Cómo Disney conquistó a Mary Poppins
La película, que narra las circunstancias que rodearon a una de las creaciones más perdurables de su estudio, puede pensarse como una puesta en valor del mito de Walt Disney, una operación montada para quitar las manchas de cierto honor maltratado.
Como ocurre con la ancestral imagen de la serpiente mordiendo su propia cola, puede decirse que en El sueño de Walt –título que acá le tocó en suerte a Saving Mr. Banks, dirigida por John Lee Hancock y producida por los estudios Disney–, hay bastante de esa idea de ciclo eterno e inalterable.

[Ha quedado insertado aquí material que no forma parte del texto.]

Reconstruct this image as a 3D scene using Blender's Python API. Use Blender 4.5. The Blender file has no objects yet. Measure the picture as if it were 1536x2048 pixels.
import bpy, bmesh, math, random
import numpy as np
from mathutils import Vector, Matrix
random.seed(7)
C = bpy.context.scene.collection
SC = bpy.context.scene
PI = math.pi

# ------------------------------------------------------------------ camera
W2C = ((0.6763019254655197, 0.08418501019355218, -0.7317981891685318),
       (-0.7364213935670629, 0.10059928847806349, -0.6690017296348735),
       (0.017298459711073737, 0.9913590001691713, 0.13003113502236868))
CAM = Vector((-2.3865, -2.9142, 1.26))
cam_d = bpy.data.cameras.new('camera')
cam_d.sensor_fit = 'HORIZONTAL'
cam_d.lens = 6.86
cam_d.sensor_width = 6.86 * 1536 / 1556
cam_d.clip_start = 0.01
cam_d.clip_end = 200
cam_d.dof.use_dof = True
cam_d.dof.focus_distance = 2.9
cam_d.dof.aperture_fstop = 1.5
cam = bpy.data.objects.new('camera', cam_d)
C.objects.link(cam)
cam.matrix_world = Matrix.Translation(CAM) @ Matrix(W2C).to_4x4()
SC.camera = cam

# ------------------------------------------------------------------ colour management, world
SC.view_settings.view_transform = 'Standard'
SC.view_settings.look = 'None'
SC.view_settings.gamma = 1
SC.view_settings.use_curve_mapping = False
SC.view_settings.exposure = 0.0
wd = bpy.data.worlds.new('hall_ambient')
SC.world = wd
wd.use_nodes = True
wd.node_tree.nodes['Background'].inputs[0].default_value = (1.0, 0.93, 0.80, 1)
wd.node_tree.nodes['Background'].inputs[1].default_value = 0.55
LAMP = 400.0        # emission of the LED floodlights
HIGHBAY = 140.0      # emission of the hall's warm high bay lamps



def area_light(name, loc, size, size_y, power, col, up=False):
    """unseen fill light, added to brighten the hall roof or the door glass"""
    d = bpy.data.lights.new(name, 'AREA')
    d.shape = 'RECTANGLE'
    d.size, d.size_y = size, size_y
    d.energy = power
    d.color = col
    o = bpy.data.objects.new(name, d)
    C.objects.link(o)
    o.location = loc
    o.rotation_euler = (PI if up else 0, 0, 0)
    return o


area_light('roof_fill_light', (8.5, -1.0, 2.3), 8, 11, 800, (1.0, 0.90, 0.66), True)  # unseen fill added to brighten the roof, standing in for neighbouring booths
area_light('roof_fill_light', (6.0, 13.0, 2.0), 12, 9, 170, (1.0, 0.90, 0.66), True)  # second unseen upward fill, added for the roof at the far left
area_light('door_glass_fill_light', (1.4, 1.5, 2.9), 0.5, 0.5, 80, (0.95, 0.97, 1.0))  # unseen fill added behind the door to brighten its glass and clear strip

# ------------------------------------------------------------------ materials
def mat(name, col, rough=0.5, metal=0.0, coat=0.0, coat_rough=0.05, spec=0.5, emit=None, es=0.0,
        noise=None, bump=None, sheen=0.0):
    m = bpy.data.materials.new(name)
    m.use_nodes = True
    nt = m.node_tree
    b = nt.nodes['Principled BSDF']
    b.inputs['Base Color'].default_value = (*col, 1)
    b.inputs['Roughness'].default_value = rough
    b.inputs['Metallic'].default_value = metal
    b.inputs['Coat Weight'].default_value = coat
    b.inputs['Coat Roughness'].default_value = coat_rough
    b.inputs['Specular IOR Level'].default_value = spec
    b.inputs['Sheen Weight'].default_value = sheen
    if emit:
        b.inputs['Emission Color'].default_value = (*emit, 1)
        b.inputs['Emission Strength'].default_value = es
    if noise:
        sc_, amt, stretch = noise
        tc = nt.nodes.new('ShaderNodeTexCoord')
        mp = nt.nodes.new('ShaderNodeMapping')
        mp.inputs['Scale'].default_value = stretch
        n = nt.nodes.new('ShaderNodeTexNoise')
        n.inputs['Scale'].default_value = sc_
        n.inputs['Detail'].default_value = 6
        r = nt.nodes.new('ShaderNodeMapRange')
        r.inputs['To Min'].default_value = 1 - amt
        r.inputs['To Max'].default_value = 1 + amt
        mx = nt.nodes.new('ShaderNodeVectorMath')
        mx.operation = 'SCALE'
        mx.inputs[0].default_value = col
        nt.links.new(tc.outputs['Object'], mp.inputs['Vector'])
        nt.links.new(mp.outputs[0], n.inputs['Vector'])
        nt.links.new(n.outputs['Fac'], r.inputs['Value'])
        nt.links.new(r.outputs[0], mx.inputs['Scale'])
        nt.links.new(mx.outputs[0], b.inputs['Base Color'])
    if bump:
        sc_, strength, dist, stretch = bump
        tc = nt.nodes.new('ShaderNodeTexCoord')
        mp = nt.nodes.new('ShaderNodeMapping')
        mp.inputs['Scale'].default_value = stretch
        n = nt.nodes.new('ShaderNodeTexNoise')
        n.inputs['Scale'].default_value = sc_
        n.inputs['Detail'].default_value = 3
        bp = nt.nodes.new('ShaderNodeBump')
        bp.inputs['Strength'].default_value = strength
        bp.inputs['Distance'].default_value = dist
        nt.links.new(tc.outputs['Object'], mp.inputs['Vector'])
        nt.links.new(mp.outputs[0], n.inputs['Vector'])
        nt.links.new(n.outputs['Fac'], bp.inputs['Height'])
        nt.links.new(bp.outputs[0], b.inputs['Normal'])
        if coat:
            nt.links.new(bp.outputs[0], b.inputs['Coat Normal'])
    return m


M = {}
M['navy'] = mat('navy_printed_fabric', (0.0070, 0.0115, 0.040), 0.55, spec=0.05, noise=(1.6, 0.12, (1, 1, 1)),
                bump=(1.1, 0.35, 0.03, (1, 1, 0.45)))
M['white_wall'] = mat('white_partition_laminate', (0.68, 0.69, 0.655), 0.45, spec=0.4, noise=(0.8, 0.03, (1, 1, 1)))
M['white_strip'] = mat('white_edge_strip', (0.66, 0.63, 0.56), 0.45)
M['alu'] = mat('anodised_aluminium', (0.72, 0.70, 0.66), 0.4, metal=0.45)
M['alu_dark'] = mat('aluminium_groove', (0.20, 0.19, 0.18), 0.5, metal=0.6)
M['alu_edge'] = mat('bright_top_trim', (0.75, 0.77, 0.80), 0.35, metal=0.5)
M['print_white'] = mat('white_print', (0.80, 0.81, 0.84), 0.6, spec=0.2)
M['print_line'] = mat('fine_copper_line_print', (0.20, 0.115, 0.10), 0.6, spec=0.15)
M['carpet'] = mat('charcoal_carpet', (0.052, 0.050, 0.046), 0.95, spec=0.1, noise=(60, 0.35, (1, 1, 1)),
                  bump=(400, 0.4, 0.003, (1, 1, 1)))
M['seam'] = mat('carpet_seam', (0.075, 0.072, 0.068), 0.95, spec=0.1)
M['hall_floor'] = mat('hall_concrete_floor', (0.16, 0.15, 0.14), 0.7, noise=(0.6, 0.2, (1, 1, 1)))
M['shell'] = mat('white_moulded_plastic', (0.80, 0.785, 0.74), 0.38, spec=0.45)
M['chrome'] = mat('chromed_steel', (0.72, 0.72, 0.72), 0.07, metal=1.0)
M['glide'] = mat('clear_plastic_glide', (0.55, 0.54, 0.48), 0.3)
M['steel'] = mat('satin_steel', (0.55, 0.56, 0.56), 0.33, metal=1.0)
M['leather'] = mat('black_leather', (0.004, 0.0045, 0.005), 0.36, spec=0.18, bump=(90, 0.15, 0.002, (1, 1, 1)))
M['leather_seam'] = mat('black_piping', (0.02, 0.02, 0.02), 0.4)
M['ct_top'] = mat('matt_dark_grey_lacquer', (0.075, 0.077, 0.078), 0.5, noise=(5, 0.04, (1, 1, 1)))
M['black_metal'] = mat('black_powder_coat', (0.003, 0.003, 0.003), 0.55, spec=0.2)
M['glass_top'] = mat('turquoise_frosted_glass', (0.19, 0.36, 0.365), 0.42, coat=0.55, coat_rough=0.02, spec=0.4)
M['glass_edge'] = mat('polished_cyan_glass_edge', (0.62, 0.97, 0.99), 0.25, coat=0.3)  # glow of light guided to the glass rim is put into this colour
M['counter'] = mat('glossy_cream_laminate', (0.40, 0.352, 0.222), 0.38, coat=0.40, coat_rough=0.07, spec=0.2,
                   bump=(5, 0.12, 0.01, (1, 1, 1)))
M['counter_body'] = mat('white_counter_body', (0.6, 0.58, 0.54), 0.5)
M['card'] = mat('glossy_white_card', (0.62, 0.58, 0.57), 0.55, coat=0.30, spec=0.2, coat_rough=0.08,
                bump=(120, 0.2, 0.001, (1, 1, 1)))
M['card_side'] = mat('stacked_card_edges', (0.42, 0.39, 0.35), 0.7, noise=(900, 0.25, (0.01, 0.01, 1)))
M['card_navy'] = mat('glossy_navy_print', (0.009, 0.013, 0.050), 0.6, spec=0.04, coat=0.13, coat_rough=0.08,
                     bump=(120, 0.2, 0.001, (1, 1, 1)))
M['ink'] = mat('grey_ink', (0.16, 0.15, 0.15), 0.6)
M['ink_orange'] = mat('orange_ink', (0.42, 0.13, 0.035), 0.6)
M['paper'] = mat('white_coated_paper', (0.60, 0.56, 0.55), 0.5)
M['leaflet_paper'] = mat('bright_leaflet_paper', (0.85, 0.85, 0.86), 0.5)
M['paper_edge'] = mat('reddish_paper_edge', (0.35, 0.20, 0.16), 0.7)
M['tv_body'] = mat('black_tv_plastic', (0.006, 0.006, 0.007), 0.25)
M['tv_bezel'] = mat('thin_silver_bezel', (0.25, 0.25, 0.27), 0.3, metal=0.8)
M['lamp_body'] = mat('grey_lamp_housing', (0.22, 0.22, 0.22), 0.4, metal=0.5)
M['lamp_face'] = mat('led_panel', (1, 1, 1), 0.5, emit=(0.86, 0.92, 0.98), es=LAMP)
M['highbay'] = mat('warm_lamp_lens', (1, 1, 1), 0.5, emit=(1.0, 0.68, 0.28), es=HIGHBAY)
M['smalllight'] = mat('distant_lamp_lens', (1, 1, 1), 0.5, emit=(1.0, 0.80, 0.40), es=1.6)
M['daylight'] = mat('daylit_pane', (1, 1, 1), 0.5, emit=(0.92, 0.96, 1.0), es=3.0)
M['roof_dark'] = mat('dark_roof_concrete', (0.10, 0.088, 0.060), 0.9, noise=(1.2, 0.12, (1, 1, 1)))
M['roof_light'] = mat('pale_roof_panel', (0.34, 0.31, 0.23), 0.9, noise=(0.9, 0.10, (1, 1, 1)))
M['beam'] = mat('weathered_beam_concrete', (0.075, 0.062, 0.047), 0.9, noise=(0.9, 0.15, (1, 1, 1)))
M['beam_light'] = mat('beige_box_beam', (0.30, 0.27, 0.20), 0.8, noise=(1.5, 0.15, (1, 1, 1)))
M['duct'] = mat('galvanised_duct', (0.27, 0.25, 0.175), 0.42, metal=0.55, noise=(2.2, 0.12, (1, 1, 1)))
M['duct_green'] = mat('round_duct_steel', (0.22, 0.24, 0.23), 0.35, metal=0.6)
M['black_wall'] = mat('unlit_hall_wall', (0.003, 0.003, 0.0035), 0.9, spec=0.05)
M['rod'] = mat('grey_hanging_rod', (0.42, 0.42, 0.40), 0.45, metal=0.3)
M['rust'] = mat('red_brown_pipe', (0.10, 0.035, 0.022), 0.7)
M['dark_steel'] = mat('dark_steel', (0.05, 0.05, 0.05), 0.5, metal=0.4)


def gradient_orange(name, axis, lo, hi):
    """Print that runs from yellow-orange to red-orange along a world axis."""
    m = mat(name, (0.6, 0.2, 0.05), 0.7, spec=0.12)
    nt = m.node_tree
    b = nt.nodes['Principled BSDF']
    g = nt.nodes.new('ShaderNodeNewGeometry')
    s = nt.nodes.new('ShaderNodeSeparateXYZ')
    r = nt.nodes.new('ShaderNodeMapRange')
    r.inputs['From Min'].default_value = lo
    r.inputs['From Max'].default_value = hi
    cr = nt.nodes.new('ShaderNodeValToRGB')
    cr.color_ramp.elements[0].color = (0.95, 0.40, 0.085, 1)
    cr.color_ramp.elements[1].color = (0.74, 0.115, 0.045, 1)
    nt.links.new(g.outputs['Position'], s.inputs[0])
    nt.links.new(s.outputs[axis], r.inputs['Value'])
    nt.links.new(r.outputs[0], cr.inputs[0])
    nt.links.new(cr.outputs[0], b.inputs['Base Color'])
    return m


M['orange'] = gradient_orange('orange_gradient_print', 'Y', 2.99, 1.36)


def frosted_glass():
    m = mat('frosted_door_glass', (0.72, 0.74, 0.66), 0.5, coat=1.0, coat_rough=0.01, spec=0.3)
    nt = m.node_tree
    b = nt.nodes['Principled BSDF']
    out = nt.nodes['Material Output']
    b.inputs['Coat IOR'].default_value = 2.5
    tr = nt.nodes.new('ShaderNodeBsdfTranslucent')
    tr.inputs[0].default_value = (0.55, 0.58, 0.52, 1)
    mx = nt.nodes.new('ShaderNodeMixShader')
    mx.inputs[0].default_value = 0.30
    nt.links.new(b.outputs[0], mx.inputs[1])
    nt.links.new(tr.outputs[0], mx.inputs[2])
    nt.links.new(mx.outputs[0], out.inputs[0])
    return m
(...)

No sólo porque su argumento consiste en la dramatización de las circunstancias ocurridas durante la adaptación al cine de la novela Mary Poppins, de la australiana P. L. Travers, todo un clásico de la casa Disney, sino porque toda la parafernalia simbólica de las creaciones del legendario Walt aparece aquí multiplicada con incalculable potencia. A tal punto que el propio factótum aparece como si fuera una de sus creaciones, tal vez la más importante, incluso por encima del propio Ratón Mi-ckey. Esa idea justificaría la elipsis de su apellido en el título local: quien sueña no es Disney sino Walt, el personaje que él (y su empresa) hizo (hacen) de sí mismo. Y hasta se puede pensar la película como una puesta en valor del mito de Walt Disney, una operación montada para quitar las manchas de cierto honor maltratado por las dudas de la historia. Pero mejor empezar por el principio.
Todo comienza en casa de la señora Travers en Londres, justo en el momento en que su abogado la convence de poner fin a los veinte años en que la escritora resistió el asedio de Disney para adaptar su personaje al cine. Es 1961 y Travers (Emma Thompson) decide viajar a Los Angeles para ver qué es lo que Disney (Tom Hanks) pretende hacer con su personaje. De manera un poco obvia, el carácter de ambos personajes resulta una nueva versión del choque cultural entre lo británico y lo estadounidense, en donde lo primero es emparentado con lo tradicional, con cierta pretenciosa dignidad algo enmohecida que abomina de lo novedoso, mientras que lo segundo representa cierto progresismo emprendedor y pujante, de extrovertida simpatía y liviandad. Toda la tensión del relato se basa en esa incógnita: ¿prevalecerá el encanto de Walt, encarnado por un Tom Hanks medido y siempre eficiente, o Travers (una Emma Thompson clásica) persistirá en su rechazo por los musicales y los dibujos animados?
“No quiero dejar mi casa”, dice ella al comienzo de la película, a punto de viajar. En ese momento queda claro que lo que no quiere dejar no es su casa en el sentido físico, sino que no soporta la idea de que lo que hay de propio e íntimo en su obra sea profanado por la banalidad que le atribuye a la obra de Disney. El pasado visto como un hogar seguro al que se ha cerrado por dentro: ésa es la casa que Travers teme abandonar y la llave de esa puerta es la que Walt ansía poseer. Por supuesto la película hará correr en paralelo la historia del tire y afloje entre los protagonistas, junto con la de la infancia de la escritora en Australia, poniendo en primer plano su relación con un padre alcohólico y encantador al que adoraba y que falleció siendo ella todavía niña. Un padre que se convirtió en personaje de su libro y que acaba siendo el Mr. Banks al que el título original de la película pretende salvar.
Como suele ocurrir con las producciones importantes de Disney, el film se encuentra realizado con prolijidad y eficiencia, con todo en su lugar, incluyendo los excesos simbólicos de los que habitualmente suelen pecar. Así, la presencia de Mickey como alter ego de Walt en cuatro escenas clave de la película marca la evolución de la relación entre los personajes, pero de manera un poco burda. E incluso hay algo de artificial e inesperado en la forma en que Travers finalmente decide entregar los derechos de su libro. Por su parte, Disney es mostrado como un tipo cálido y entrador, dueño de una gran habilidad para la manipulación, algo habitual en muchos de los trabajos del estudio.
Finalmente están las cuestiones de honor aludidas al comienzo. En un momento, Walt confiesa que entiende a Travers, porque sabe que entregar las propias creaciones es una forma de perder a la familia. Y menciona el nombre de Pat Powers, un productor de los años ’20, haciéndolo responsable de querer quitarle alguna vez a su famoso ratón. De esta manera se intenta imponer una suerte de historia oficial sobre la reñida paternidad de Mickey, cargando las tintas sobre Powers y eludiendo al mismo tiempo mencionar a Ub Iwerks, el animador con quien realmente se disputó la creación del emblemático personaje. Lo que se dice todo un ejemplo de manipulación.